Conveyancing Portal

Wills and Probate Team Spotlight: Shannon Wood


In this profile piece, we meet Shannon Wood, who qualified as a solicitor in 2022 and has been with Russell & Russell for almost a year.

Shannon specialises in Wills and Probate work and particularly enjoys helping clients with estate planning to mitigate their tax liabilities.

Here, Shannon reveals what attracted her to the law and gives advice to those wanting to follow in her footsteps.

What is your job title and experience? 

I am a Solicitor in the Wills and Probate department in Chester, where I carry out all types of work, specialising in Wills, Trusts, Deeds, Probate and Lasting Powers of Attorney.

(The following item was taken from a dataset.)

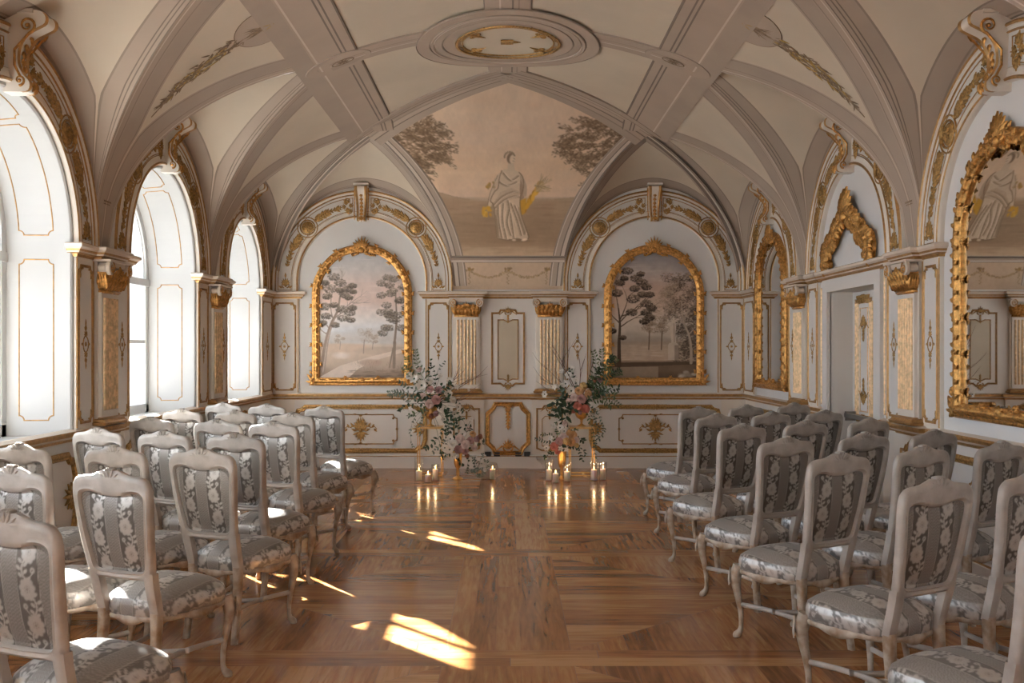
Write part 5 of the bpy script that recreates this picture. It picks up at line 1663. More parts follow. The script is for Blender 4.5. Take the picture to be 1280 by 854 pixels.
def chair_apron(parent):
    mb = MB(); na = 96; G = []
    for o, kz, base in ((.99,1,.385),(1.012,1,.382),(1.015,.4,.365),(1.0,0,.350),(.93,0,.350),(.93,1,.38)):
        row = []
        for k in range(na):
            a = 2*pi*k/na; x, y = seat_plan(a, o)
            dip = .022*max(0, cos(4*a))**1.0 - .012
            row.append((x, y, base-(dip if kz < 1 else 0)*(1 if kz == 0 else .6)))
        G.append(row)
    mb.grid(G, closed_v=True)
    o = mb.build('seat_rail', M['chairwood'], parent, smooth=True)
    return o
def front_leg(parent, s):
    """cabriole leg: knee out, ankle in, scrolled toe"""
    Z = [.405,.385,.36,.32,.27,.20,.13,.07,.04,.022,.010,.0]
    OX = [.0,.004,.012,.016,.010,-.004,-.014,-.016,-.010,.002,.012,.014]
    R = [.030,.032,.034,.030,.024,.018,.0145,.013,.0155,.020,.021,.016]
    mb = MB(); dx, dy = s*.6, .8
    bx, by = s*.222, .222
    P = catmull([(bx+dx*o, by+dy*o, z) for o, z in zip(OX, Z)], 3)
    RR = [q[0] for q in catmull([(r, 0) for r in R], 3)]
    mb.tube(P, RR, 10)
    for k in range(3):
        Fk = lambda u, v, n=0: (bx+dx*(.012+n+.03)+u*.8*s, by+dy*(.012+n+.03)-u*.6, v)
        leaf(mb, Fk, 0, .39-.01*k, -pi/2+(k-1)*.45, .085, .03, .012)
    o = mb.build('leg', M['chairwood'], parent, smooth=True)
    return o
def rear_leg(parent, s):
    mb = MB(); R = []
    for z, y, h in ((.41,-.200,.024),(.36,-.200,.024),(.30,-.204,.022),(.20,-.214,.0195),(.10,-.228,.018),(.0,-.245,.017)):
        x = s*.161+s*(.41-z)*.03
        R.append([(x-h, y-h*.7, z),(x-h*.7, y-h, z),(x+h*.7, y-h, z),(x+h, y-h*.7, z),(x+h, y+h*.7, z),(x+h*.7, y+h, z),(x-h*.7, y+h, z),(x-h, y+h*.7, z)])
    mb.grid(R, closed_v=True); b = len(mb.v)-8
    mb.f.append(tuple(b+k for k in range(8))); mb.m.append(0); mb.f.append(tuple(range(8))); mb.m.append(0)
    o = mb.build('leg', M['chairwood'], parent); smooth_by_angle(o, 50); return o
def bar(parent, P, name='stretcher'):
    mb = MB(); mb.tube(P, .0125, 8, squash=(.8,1.1)); return mb.build(name, M['chairpaint'], parent, smooth=True)
def make_chair():
    t = thing('salon_chair', 'x', 'chair')
    chair_back_frame(t); chair_upholstery(t); chair_seat(t); chair_apron(t)
    for s in (-1, 1): front_leg(t, s)
    for s in (-1, 1): rear_leg(t, s)
    for s in (-1, 1):      # side stretchers, bowed inwards
        A = (s*.218, .215, .185); B = (s*.172, -.212, .185)
        bar(t, [(A[0]+(B[0]-A[0])*q - s*.035*sin(pi*q), A[1]+(B[1]-A[1])*q, .185) for q in np.linspace(0,1,11)])
    # curved cross stretcher bowing towards the back
    bar(t, [(-.196+.392*q, .0-.10*sin(pi*q)+.02, .186) for q in np.linspace(0.05,.95,15)], 'cross_stretcher')
    def nar(o):
        for c in o.children:
            for v in c.data.vertices: v.co.x *= .94
            nar(c)
    nar(t)
    return t
TH = radians(22)
# (crest x, crest depth, turn) measured for the chair's back, converted to the seat centre
rowname = ['', 'first', 'second', 'third', 'fourth', 'fifth', 'sixth', 'seventh']
LEFTC = {'aisle': [(-1.65,3.29,7),(-1.77,4.44,6),(-1.66,5.39,5),(-1.74,6.35,4),(-1.745,7.40,3),(-1.83,8.45,2),(-1.74,9.41,1)],
         'middle': [(-2.27,4.56,6),(-2.18,5.52,5),(-2.27,6.57,4),(-2.23,7.64,3),(-2.40,8.75,2),(-2.36,9.75,1)],
         'outer': [(-2.77,5.65,5),(-2.79,6.77,4),(-2.83,7.89,3),(-2.93,8.95,2),(-2.86,10.0,1)]}
RIGHTC = {'aisle': [(1.80,3.20,7),(1.79,4.147,6),(1.72,5.16,5),(1.70,6.07,4),(1.68,7.13,3),(1.74,8.30,2),(1.77,9.25,1)],
          'middle': [(2.33,4.40,6),(2.30,5.52,5),(2.29,6.39,4),(2.24,7.48,3),(2.27,8.57,2),(2.30,9.60,1)],
          'outer': [(2.86,5.77,5),(2.83,6.61,4),(2.82,7.77,3),(2.80,8.80,2),(2.86,9.95,1)]}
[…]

Why did you decide to work in the legal industry?

I studied Law as one of my A-Levels and thoroughly enjoyed it.

When and where did you qualify? 

I started my journey at Leeds University studying Law. I graduated in 2018 and went on to complete the Legal Practice Course together with a master’s degree at the University of Law in Chester. 

I qualified as a Solicitor in April 2022. 

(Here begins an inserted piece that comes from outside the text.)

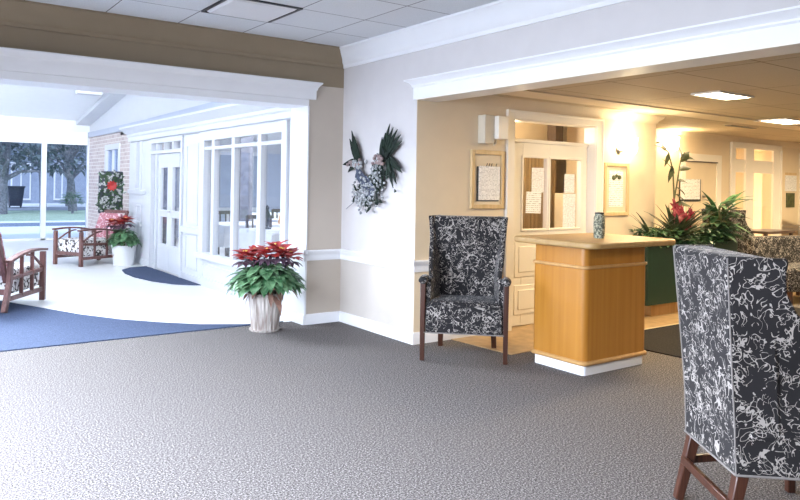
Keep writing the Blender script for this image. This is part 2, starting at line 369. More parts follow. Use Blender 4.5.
# hall shell out of frame
mb = MB()
mb.box(-5.15, -5, -10, -6.2, 0, HC); mb.box(-5.15, -5, -.6, .0, 0, HC); mb.box(-5.15, -5, -6.2, -.6, 0, .4); mb.box(-5.15, -5, -6.2, -.6, 2.5, HC)
struct('wall_left', mb, M['wallB_up'], 'pale hall wall with broad window', 'wall', smooth=0)
w = sthing('window_3', 'broad hall window out on the left', 'window')
mb = MB()
for y in (-6.2, -4.8, -3.4, -2.0, -.66): mb.box(-5.1, -5.02, y, y+.06, .4, 2.5)
mb.box(-5.1, -5.02, -6.2, -.6, .4, .46); mb.box(-5.1, -5.02, -6.2, -.6, 2.44, 2.5)
mb.build('frame', M['trim'], w, bevel=.005)
struct('wall_back', B(-7.15, 12.15, -10.15, -10, 0, HC), M['wallB_up'], 'pale wall behind the hall', 'wall')
struct('ceiling_hall', B(-7.15, .1, -10.15, YS, HC, HC+.1), M['hallceil'], 'white tiled hall ceiling', 'ceiling', smooth=0)

# lobby shell -----------------------------------------------------------------------------
DX0, DX1, DZ = 1.19, 2.42, 2.085   # doorway
mb = MB(); mb.box(.0015, DX0, Lb, Lb+.15, 0, LC+.02); mb.box(DX1, 3.5, Lb, Lb+.15, 0, LC+.02); mb.box(DX0, DX1, Lb, Lb+.15, DZ, LC+.02); mb.box(3.35, 3.5, Lb+.15, -.05, 0, LC+.02)
struct('wall_lobby', mb, M['cream'], 'cream lobby wall with half glazed door', 'wall', smooth=0)
struct('wall_lobby_rear', MB().box(3.5, 7.08, -.2, -.05, 0, LC+.02).box(7.08, 7.38, -.2, -.05, 0, .85).box(7.38, 7.62, -.2, -.05, 0, LC+.02).box(7.08, 8.25, -.2, -.05, 2.10, LC+.02).box(8.25, 12, -.2, -.05, 0, LC+.02), M['cream'], 'cream lobby wall behind the planter', 'wall')
struct('wall_right', B(12, 12.15, -10, 0, 0, LC+.3), M['cream'], 'cream end wall of the lobby', 'wall')
struct('ceiling_lobby', B(.2, 12.15, -10, .3, LC, LC+.12), M['lobbyceil'], 'warm tiled lobby ceiling', 'ceiling', smooth=0)
cr2 = [(0, 0), (.012, 0), (.02, .03), (.06, .06), (.075, .09), (0, .09)]
struct('trim_8', MB().extrude(cr2, (.22, Lb, LC-.09), (3.5, Lb, LC-.09), (0, -1, 0), m1=1), M['cream'], 'cream crown moulding over the half glazed door', 'trim')
struct('trim_9', MB().extrude(cr2, (3.5, Lb, LC-.09), (3.5, -.2, LC-.09), (1, 0, 0), m0=-1, m1=-1).extrude(cr2, (3.5, -.2, LC-.09), (12, -.2, LC-.09), (0, -1, 0), m0=1), M['cream'], 'cream crown moulding behind the planter', 'trim')
struct('trim_ceiling_beam', MB().box(.24, 11.9, -1.86, -1.70, LC-.012, LC+.01).box(.24, 11.9, -1.70, -1.52, LC-.006, LC+.01), M['cream'], 'stepped cream ceiling border by the lobby wall', 'trim')
struct('baseboard_rear', MB().extrude(base, (3.5, -.2, 0), (5.75, -.2, 0), (0, -1, 0)).extrude(base, (6.70, -.2, 0), (12, -.2, 0), (0, -1, 0)), M['creamtrim'], 'ivory baseboard behind the planter', 'baseboard')
struct('baseboard_door_side', MB().extrude(base, (2.524, Lb, 0), (3.5, Lb, 0), (0, -1, 0), m1=1), M['creamtrim'], 'ivory baseboard right of the half glazed door', 'baseboard')
struct('trim_10', MB().extrude(rail, (8.55, -.2, .745), (12, -.2, .745), (0, -1, 0)), M['creamtrim'], 'ivory chair rail in the far lobby', 'trim')

# half glazed lobby door ------------------------------------------------------------------
d = sthing('door_1', 'ivory half glazed double pane door with transom', 'door')
mb = MB(); y0, y1 = Lb-.022, Lb+.0
mb.box(1.083, DX0, y0, y1, 0, 2.165); mb.box(DX1, 2.524, y0, y1, 0, 2.165); mb.box(DX0, DX1, y0, y1, DZ, 2.165)
mb.box(1.083, 1.10, y0-.012, y0, 0, 2.165); mb.box(2.507, 2.524, y0-.012, y0, 0, 2.165); mb.box(1.083, 2.524, y0-.012, y0, 2.148, 2.165)
mb.box(DX1-.002, DX1+.02, Lb, Lb+.15, 0, DZ); mb.box(DX0-.02, DX0+.002, Lb, Lb+.15, 0, DZ); mb.box(DX0, DX1, Lb, Lb+.15, DZ-.012, DZ)
mb.box(DX0, DX1, Lb+.09, Lb+.15, 1.865, 1.90)
mb.build('casing', M['creamtrim'], d, bevel=.004)
lf = MB(); a, b_ = Lb+.105, Lb+.145; X0, X1 = DX0+.002, DX1-.01
p1, p2, q1, q2, z0, z1 = 1.43, 1.775, 1.825, 2.30, .985, 1.715
lf.box(X0, p1, a, b_, .01, 1.865); lf.box(p2, q1, a, b_, .01, 1.865); lf.box(q2, X1, a, b_, .01, 1.865)
for u, v in ((p1, p2), (q1, q2)): lf.box(u, v, a, b_, z1, 1.865); lf.box(u, v, a, b_, .01, z0)
leafdoor = lf.build('door_leaf', M['creamtrim'], d, bevel=.003)
mb = MB()
for u, v in ((1.33, 1.72), (1.86, 2.27)):
    for zz, zt in ((.12, .42), (.50, .86)):
        mb.box(u, v, a-.010, a+.002, zz, zt); mb.box(u+.05, v-.05, a-.018, a, zz+.05, zt-.05)
mb.build('raised_panel', M['creamtrim'], leafdoor, bevel=.008)
mb = MB()
for u, v in ((p1, p2), (q1, q2)):
    for c in ((u-.02, u, z0-.02, z1+.02), (v, v+.02, z0-.02, z1+.02), (u, v, z1, z1+.02), (u, v, z0-.02, z0)): mb.box(c[0], c[1], a-.014, a, c[2], c[3])
mb.build('glazing_bead', M['creamtrim'], leafdoor, bevel=.003)
MB().box(p1, p2, a+.018, a+.022, z0, z1).box(q1, q2, a+.018, a+.022, z0, z1).build('glass', M['glass'], leafdoor, smooth=0)
B(DX0, DX1, Lb+.12, Lb+.124, 1.90, DZ-.012).build('transom_glass', M['glass'], d, smooth=0)
# notices taped on the door glass
def notice(x0, x1, z0_, z1_, y, label, mat='paper', name='notice', tilt=0, group=None):
    o = B(-(x1-x0)/2, (x1-x0)/2, -.0012, .0012, -(z1_-z0_)/2, (z1_-z0_)/2).build(name, M[mat], smooth=0)
    o.location = ((x0+x1)/2, y, (z0_+z1_)/2); o.rotation_euler = (0, tilt, 0); return tag(o, label, 'notice', group)
notice(1.575, 1.755, 1.36, 1.615, a+.014, 'white notice taped highest in the left pane of the half glazed door', group='notices on the lobby door')
notice(1.495, 1.715, 1.145, 1.365, a+.011, 'white notice with a sketch taped low in the left door pane', 'paper2', tilt=.03, group='notices on the lobby door')
notice(2.07, 2.23, 1.36, 1.56, a+.014, 'upper white notice in the right pane of the half glazed door', group='notices on the lobby door')
notice(2.05, 2.245, .99, 1.35, a+.011, 'long white notice low in the right pane of the half glazed door', group='notices on the lobby door')
# office behind the door
struct('wall_office', B(.15, 3.4, .20, .3, 0, LC+.1), M['cream'], 'warm office wall seen through the door glass', 'wall')
struct('wall_office_side', B(.15, .25, Lb+.15, .2, 0, LC+.1), M['cream'], 'office side wall behind the lobby door', 'wall')
o = MB()
for k in range(15): o.box(2.30+k*.066, 2.355+k*.066, .06, .085, .3, 1.98)
tag(o.build('vertical_blind', M['slat'], bevel=.003), 'brown vertical blind slats behind the left door pane', 'blind')
tag(MB().box(2.86, 3.0, -.30, -.16, 1.85, LC).build('post', M['darkwood'], bevel=.006), 'dark brown post behind the door transom', 'post', kind='structure')
c = thing('filing_cabinet', 'tan filing cabinet behind the right door pane', 'cabinet', (3.0, -.62, 0))
B(-.22, .22, -.25, .25, 0, 1.35).build('body', M['greybox'], c, bevel=.008)
for k in range(4):
    dr = B(-.2, .2, -.268, -.25, .03+k*.33, .33+k*.33).build('drawer', M['greybox'], c, bevel=.005)
    B(-.06, .06, -.285, -.268, .2+k*.33, .215+k*.33).build('handle', M['steel'], dr)
f = thing('ceiling_fixture', 'white hanging office light behind the transom', 'ceiling light', (1.55, -.35, 2.07))
B(-.42, .42, -.07, .07, 0, .05).build('housing', M['greybox'], f, bevel=.01)
MB().tube([(-.3, 0, .05), (-.3, 0, .21)], .006).build('rod', M['steel'], f); MB().tube([(.3, 0, .05), (.3, 0, .21)], .006).build('rod', M['steel'], f)

# framed notice boards, wall boxes, sconces on the lobby wall ------------------------------
def board(name, label, x0, x1, z0, z1, y, group=None):
    t = thing(name, label, 'notice board', ((x0+x1)/2, y, z0)); hw = (x1-x0)/2; h = z1-z0; fw = .04
    mb = MB(); mb.box(-hw, -hw+fw, -.028, 0, 0, h); mb.box(hw-fw, hw, -.028, 0, 0, h); mb.box(-hw+fw, hw-fw, -.028, 0, 0, fw); mb.box(-hw+fw, hw-fw, -.028, 0, h-fw, h)
    mb.build('frame', M['frameoak'], t, bevel=.006); B(-hw+fw, hw-fw, -.008, 0, fw, h-fw).build('backing', M['pinboard'], t, smooth=0)
    return t
board('notice_board', 'light oak notice frame holding a clipboard, left of the door', .628, 1.05, 1.20, 1.755, Lb)
cb = thing('clipboard', 'black edged clipboard with white sheet in the left oak frame', 'clipboard', (.85, Lb-.010, 1.27))
B(-.145, .14, -.008, 0, 0, .33).build('board', M['black'], cb, bevel=.003)
B(-.125, .145, -.014, -.0085, .012, .335).build('sheet', M['paper'], cb, smooth=0)
mb = MB()
for x in (-.03, .0, .03, .09): mb.tube([(x, -.010, .33), (x, -.018, .35), (x+.012, -.010, .36)], .004, 6)
mb.build('clip', M['bronze'], cb)
t = board('notice_board', 'light oak framed notice right of the door under the lit sconce', 2.552, 2.985, 1.115, 1.70, Lb)
B(-.12, .12, -.012, -.008, .10, .50).build('print', M['paper2'], t, smooth=0)
MB().blob((-.05, -.012, .42), .028).blob((.0, -.012, .44), .022).blob((.05, -.012, .425), .026).build('picture', M['olive'], t)
t = thing('wall_speaker', 'beige boxy wall unit with two stepped panels above the clipboard frame', 'wall unit', (.85, Lb, 1.815))
B(-.13, -.005, -.10, 0, .0, .27).build('rear_box', M['greybox'], t, bevel=.008)
B(-.005, .13, -.15, 0, .045, .265).build('front_box', M['creamtrim'], t, bevel=.008)
MB().tube([(.05, -.06, .045), (.05, -.06, .01), (.03, -.05, -.01)], .012).build('knob', M['greybox'], t)
def sconce(label, x, y, z, s=1):
    t = thing('wall_sconce', label, 'wall lamp', (x, y, z))
    MB().lathe([(.0, -.0), (.045, 0), (.05, .012), (.02, .03)], n=20).build('backplate', M['steel'], t).rotation_euler = (PI/2, 0, 0)
    MB().tube([(0, 0, 0), (0, -.05, -.02), (.03, -.10, -.02), (.06, -.12, .02)], .009).build('arm', M['steel'], t)
    MB().tube([(.03, -.02, -.05), (.07, -.08, -.075), (.10, -.11, -.045)], .008).build('arm', M['steel'], t)
    MB().lathe([(.02, 0), (.042, .012), (.058, .05), (.068, .11), (.06, .112), (.0, .03)], (.06, -.12, .02), 20).build('lamp_shade', M['sconce'], t)
    MB().lathe([(.015, 0), (.032, .01), (.044, .04), (.05, .08), (.044, .082), (.0, .02)], (.10, -.11, -.045), 20).build('lamp_shade', M['sconce'], t)
    return t
sconce('lit brass wall sconce above the framed notice right of the door', 2.82, Lb, 1.845)
sconce('lit wall sconce glowing behind the tall potted plant', 5.24, -.2, 2.03)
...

How long have you been at Russell & Russell?  

I joined Russell & Russell in January 2023.

What do you enjoy most about your work?

I enjoy educating clients in relation to what options are available to them during their lifetime and on death. It is very satisfying to save clients an inheritance tax liability. 

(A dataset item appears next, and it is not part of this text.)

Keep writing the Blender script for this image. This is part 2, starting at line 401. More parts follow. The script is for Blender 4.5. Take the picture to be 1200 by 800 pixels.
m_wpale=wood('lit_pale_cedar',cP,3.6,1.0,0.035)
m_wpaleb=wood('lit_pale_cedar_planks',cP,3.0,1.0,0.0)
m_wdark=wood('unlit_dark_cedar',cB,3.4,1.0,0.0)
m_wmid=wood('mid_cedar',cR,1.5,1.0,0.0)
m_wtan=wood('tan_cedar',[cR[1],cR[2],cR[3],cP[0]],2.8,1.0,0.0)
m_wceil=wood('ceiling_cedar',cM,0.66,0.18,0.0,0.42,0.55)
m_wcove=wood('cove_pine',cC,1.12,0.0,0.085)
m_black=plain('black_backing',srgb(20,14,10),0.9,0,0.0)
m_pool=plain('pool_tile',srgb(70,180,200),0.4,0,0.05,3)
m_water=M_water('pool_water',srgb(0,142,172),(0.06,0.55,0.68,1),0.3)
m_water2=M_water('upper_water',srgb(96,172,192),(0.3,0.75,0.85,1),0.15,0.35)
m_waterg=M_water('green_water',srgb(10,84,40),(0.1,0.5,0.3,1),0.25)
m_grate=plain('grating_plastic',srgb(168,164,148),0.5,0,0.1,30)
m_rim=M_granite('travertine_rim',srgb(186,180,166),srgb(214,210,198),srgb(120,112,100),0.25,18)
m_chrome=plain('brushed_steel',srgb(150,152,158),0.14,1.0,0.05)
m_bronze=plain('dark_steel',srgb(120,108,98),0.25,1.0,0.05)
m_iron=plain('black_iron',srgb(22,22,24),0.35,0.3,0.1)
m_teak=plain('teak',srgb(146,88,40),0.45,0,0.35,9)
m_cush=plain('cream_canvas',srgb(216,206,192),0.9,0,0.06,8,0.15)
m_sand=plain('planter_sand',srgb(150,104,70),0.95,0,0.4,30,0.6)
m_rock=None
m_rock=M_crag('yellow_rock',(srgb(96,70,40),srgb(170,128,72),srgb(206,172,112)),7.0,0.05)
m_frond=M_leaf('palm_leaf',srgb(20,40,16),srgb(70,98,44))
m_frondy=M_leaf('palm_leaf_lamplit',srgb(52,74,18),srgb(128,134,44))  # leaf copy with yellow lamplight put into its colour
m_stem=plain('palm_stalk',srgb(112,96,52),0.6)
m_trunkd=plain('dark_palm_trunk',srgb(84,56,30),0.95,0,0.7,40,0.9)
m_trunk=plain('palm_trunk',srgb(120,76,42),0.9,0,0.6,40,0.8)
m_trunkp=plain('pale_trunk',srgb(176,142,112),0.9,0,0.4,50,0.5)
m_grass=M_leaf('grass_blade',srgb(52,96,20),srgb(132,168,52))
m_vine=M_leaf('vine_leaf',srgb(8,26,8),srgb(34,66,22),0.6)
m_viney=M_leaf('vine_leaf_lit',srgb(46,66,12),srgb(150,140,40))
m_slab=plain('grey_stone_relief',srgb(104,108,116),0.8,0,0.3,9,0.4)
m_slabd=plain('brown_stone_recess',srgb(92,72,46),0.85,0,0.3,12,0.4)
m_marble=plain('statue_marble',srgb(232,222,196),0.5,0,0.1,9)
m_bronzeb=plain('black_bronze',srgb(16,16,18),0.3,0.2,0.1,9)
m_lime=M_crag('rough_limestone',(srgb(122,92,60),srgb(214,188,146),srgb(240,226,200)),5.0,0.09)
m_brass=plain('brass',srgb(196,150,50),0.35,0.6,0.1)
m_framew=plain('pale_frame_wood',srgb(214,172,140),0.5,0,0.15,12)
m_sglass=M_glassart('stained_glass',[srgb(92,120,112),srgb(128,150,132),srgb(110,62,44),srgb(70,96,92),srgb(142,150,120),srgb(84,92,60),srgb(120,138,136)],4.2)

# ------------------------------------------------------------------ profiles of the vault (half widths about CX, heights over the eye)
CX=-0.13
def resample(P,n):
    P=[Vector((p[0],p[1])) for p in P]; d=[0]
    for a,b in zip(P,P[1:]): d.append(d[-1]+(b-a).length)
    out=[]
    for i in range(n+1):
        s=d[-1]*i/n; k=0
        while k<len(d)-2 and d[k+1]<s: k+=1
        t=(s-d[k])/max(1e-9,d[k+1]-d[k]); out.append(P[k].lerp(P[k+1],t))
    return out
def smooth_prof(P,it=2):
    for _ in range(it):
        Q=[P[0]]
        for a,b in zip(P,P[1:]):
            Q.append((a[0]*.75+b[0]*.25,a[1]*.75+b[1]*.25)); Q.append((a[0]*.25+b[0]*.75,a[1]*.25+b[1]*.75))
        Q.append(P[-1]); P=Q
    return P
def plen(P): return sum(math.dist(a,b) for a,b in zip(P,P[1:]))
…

What do you find most challenging about your job?

The grief I see in recently bereaved clients never gets any easier. 

What is the most memorable case you have worked on?

I dealt with a matter where posthumous trust planning ensured members of a family received a token from their late family member’s estate, which failed to be achieved through the intestacy rules. 

It highlights how important it is to have a valid Will in place. 

What are your ambitions for the future?

I am aspiring to manage and grow a team in our Chester office, to understand Russell & Russell’s operations and to continue to expose myself to business development opportunities.

What are the main challenges facing private client lawyers today?

With more legal services being made available online, together with clients’ apprehension to price due to the current economic crisis, we need to consider ways to differentiate ourselves from the competition in the sector. 

What new law would you introduce if you could?

I would introduce a compulsory test which would provide you with an understanding of politics and economics before you are able to vote. 

What skills do you need to be a successful lawyer?

Time management, organisation, resilience and analytical skills.

What advice would you give someone who wants to become a solicitor or work in the legal industry? 

  • Do not fall at the first hurdle. You will face countless challenges during your career. As long as you remain determined, dedicated and consistent, it will pay dividends for your future.
  • Take your lecturer’s advice – do the wider reading!
  • Try and get your foot in the door at the earliest opportunity. It is not always easy to become a qualified solicitor, but a wealth of experience on your CV will stand you in good stead.